En Ecosse, le “non” au prochain référendum semble probable, mais il n’est pas certain. Les derniers sondages font en effet état de 30 % d’intentions de vote en faveur de l’indépendance, de 50 % contre, et de 20 % d’indécis. Mathématiquement, tout peut donc encore basculer. Mais même si le “non” l’emportait, étant donné la volonté de la majorité des Ecossais d’obtenir plus d’autonomie, notamment fiscale, il ne fait quasiment aucun doute que le mouvement amorcé va s’amplifier, donnant progressivement davantage de pouvoirs au gouvernement écossais.

Au Royaume-Uni comme en Belgique, la coexistence de “deux démocraties” — formule chère à Bart De Wever — est d’ores et déjà avérée. Que ces démocraties s’organisent dans un Etat fédéral (qui délègue certains pouvoirs à des entités fédérées, comme c’est déjà le cas en Belgique), dans un Etat confédéral (où les entités fédérées délèguent certains — mais peu de — pouvoirs à l’Etat fédéral, comme c’est le cas en Suisse, et que bon nombre de nationalistes flamands voudraient instaurer en Belgique), ou dans deux Etats indépendants ne dépend en réalité que d’une chose : de l’avantage financier qui découle de cette organisation. Or l’indépendance semble être chère ou en tout cas extrêmement difficile à chiffrer : le Trésor britannique estime ainsi que l’indépendance de l’Ecosse rapporterait à chaque Anglais un “dividende” de 1.400 livres par an, alors que le gouvernement écossais parle lui d’un “bonus” de 2.000 livres par Ecossais par an. Et les sondages sont formels : les Ecossais voteront en faveur de l’indépendance si cela leur rapporte, pas si cela leur coûte.

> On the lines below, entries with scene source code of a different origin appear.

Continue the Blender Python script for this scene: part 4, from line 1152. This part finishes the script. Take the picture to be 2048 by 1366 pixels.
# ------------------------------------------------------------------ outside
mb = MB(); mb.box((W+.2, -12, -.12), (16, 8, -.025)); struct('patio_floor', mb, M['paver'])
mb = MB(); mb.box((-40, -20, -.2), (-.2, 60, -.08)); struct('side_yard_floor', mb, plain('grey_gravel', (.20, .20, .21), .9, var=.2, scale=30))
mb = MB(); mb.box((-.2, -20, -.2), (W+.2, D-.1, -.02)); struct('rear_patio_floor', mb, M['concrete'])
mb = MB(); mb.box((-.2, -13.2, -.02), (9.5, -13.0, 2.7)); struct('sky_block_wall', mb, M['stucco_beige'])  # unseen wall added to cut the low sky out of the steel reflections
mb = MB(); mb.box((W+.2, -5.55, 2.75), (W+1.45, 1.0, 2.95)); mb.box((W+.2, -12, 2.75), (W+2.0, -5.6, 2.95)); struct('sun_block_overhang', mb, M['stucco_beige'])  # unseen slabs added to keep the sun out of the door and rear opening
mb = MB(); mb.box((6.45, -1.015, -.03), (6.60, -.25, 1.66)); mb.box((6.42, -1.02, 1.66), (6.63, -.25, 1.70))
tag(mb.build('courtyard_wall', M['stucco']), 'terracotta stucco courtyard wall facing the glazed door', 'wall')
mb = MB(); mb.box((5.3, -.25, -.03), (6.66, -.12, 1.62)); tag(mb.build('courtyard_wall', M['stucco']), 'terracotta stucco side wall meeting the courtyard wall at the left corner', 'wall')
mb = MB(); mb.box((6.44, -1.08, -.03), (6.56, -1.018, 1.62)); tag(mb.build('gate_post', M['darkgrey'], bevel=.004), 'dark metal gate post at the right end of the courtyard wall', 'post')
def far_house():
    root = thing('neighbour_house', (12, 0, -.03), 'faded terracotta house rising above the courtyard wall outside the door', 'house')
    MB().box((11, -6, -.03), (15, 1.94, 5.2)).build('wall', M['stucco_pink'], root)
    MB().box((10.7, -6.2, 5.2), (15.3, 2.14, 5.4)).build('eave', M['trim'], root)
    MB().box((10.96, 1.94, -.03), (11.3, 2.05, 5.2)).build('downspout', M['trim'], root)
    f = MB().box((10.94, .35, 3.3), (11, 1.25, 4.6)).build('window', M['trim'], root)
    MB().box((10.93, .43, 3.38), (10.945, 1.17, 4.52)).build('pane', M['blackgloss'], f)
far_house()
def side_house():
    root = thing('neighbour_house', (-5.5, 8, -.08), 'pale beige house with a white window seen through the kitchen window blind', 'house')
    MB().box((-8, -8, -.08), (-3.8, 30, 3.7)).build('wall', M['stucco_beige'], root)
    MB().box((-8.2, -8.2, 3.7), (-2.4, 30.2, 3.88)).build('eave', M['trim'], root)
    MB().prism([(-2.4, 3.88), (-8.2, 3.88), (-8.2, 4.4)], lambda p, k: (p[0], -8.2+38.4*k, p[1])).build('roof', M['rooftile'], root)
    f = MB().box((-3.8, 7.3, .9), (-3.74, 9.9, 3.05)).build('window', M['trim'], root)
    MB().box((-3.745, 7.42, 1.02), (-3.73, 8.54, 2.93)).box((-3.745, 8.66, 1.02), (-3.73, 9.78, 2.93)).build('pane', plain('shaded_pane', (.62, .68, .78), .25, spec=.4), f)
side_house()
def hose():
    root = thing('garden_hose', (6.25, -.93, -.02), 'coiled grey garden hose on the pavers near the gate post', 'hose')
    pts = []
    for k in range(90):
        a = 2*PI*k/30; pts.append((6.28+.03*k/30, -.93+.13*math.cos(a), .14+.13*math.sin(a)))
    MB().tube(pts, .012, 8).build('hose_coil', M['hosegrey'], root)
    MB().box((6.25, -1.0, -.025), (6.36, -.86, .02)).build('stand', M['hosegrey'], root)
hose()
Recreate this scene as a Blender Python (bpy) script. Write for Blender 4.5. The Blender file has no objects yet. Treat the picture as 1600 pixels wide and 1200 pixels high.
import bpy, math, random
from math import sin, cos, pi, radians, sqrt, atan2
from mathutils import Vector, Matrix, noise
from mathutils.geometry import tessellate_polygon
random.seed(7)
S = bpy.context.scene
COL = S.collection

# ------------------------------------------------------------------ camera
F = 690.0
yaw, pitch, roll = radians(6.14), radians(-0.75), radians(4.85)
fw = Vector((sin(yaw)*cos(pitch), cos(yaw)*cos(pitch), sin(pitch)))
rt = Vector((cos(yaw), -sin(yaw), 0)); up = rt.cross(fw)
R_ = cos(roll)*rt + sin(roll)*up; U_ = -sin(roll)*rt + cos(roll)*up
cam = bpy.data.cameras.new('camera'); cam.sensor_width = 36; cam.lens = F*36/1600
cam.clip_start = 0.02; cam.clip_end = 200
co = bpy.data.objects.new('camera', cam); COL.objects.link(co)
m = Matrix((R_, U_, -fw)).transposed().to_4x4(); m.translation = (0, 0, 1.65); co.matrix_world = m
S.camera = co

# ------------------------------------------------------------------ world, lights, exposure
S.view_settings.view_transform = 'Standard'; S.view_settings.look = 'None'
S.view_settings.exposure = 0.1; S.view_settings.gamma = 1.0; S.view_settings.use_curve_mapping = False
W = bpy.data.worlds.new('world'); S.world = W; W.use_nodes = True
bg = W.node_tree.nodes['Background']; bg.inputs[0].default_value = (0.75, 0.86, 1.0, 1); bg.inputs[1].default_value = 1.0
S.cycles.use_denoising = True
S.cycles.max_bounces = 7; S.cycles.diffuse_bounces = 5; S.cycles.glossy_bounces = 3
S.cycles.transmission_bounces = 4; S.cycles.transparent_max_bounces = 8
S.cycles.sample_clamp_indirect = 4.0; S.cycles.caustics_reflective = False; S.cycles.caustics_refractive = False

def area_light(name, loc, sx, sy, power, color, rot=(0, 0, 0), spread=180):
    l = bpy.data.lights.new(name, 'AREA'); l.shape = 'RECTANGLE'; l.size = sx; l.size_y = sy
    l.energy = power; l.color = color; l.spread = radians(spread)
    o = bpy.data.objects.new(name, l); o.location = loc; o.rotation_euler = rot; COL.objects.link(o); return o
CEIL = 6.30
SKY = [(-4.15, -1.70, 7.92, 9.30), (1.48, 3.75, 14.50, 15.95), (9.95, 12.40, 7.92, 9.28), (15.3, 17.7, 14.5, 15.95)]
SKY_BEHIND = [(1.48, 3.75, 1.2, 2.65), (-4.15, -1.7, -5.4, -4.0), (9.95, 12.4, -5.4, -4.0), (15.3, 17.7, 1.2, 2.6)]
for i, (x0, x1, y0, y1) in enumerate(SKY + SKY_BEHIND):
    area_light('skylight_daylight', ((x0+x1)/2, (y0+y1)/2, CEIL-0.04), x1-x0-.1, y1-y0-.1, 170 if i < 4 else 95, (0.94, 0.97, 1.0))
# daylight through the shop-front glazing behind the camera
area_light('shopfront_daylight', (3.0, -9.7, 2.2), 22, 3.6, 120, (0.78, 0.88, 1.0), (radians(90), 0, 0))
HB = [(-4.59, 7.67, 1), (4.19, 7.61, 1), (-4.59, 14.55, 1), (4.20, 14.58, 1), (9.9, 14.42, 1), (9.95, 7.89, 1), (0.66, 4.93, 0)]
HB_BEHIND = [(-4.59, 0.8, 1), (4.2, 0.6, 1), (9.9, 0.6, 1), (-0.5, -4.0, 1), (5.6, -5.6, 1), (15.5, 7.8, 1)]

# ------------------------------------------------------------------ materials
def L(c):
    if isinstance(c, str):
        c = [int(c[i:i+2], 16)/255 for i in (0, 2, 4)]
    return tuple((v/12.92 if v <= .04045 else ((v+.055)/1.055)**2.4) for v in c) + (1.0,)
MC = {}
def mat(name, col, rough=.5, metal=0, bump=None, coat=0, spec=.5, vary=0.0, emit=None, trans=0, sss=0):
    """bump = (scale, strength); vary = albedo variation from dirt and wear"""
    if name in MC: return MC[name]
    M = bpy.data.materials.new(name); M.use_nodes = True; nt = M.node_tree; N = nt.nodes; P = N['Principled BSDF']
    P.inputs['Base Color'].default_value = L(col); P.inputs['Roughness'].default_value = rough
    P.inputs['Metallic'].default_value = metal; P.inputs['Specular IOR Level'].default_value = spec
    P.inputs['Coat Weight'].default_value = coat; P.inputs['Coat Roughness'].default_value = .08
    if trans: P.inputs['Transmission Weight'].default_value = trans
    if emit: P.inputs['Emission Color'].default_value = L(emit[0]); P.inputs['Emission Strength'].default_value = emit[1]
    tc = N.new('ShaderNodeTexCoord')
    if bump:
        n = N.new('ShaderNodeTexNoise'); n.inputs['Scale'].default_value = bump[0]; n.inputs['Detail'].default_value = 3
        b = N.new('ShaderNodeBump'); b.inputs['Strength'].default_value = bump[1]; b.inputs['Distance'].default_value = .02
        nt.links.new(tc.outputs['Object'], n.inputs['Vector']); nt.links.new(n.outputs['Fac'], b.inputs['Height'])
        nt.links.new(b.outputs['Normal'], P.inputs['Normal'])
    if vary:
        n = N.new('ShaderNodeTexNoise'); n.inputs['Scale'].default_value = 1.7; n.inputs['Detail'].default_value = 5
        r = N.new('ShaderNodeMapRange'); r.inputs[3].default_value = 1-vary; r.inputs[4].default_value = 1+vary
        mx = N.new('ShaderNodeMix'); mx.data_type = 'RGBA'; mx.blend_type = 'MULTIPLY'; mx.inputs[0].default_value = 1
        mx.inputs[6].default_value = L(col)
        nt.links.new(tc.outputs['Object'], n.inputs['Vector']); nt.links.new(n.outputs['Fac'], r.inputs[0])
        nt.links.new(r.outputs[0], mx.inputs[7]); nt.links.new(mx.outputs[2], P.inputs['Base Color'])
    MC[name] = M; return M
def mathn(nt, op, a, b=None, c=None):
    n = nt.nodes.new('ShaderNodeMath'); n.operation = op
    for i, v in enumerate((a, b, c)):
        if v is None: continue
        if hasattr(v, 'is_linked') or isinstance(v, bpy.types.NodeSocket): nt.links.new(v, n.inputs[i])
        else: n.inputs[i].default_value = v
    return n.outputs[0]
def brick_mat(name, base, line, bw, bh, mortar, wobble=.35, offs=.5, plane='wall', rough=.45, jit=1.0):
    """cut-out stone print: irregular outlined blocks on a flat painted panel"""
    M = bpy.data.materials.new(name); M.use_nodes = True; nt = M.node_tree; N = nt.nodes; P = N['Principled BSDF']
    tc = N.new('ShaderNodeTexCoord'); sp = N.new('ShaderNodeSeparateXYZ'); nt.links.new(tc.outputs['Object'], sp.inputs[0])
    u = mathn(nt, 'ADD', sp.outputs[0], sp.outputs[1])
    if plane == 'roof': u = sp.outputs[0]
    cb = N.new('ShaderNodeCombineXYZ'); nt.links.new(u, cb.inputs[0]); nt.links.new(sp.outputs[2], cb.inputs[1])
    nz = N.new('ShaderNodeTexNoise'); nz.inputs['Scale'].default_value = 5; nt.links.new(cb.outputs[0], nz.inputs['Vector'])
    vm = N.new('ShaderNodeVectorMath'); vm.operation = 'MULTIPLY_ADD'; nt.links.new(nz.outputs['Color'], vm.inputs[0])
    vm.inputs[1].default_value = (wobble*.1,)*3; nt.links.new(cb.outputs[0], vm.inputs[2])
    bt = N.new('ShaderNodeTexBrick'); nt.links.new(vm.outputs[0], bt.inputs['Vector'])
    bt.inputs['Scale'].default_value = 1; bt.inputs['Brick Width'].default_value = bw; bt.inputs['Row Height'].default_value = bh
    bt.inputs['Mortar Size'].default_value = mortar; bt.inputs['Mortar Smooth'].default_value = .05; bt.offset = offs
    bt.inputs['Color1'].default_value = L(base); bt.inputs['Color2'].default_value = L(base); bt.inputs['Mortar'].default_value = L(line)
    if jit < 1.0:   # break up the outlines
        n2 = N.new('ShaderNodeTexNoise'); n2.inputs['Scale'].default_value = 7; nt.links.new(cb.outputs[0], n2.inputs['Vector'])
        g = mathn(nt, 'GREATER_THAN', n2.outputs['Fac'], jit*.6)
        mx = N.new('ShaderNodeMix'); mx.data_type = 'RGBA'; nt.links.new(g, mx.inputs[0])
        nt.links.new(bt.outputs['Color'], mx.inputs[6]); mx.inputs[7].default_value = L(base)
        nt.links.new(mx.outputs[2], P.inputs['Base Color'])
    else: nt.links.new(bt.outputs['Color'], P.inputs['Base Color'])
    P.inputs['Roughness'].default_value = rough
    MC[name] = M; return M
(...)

Forcément, le nombre de paramètres à prendre en compte (productivité, emploi, immigration, dette publique, vieillissement…) et l’incertitude qui plane sur ces paramètres sont tels qu’un calcul de ce type, fiable, est quasiment impossible à réaliser. Et l’indépendance, dès lors, impensable. D’où ce pronostic : un “non” au référendum écossais, et un score final de 1-1.